С этим сознанием бренности и непоправимости содеянного, как последний, отчаянный, хватающий за руку и опять-таки неудавшийся жест, - вышла "Переписка с друзьями". Но отсвет другой, высокой, периодически сжигавшейся книги, ненаписанной, недостижимой, лежал на ее страницах, и по ним мы можем судить о цели и назначении Гоголя, ради которых, собственно, он и жил и писал.
Не писать - но спасать. Не изображать - ворожить, уповая на Преображение мира. Силою слова живого насквозь перестроить свет.

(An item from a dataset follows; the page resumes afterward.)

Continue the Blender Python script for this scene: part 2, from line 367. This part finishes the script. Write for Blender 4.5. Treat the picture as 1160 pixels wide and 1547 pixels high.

Не когда-нибудь, а немедля, сейчас, пока не поздно, превозмочь несовершенство природы и пошлость существования властью, данной от Бога, властью художника - явлением красоты всемогущей и чудотворной. История не знала подобных опытов. Почти не знала: Гоголь нашел себе пример и опору - в "Одиссее" Гомера. Уже самый объем и охват универсальной, единственной книги многое ему обещали и отвечали его устремлениям. (И Чичиков во всю прыть путешествовал уже по России, как некогда хитроумный Улисс.)
"Появление Одиссеи произведет эпоху. Одиссея есть решительно совершеннейшее произведение всех веков... Илиада перед нею эпизод. ...Трудно даже сказать, чего бы не обняла Одиссея, или что бы в ней было пропущено".
"Теперь перевод первейшего поэтического творения производится на языке, полнейшем и богатейшем всех европейских языков.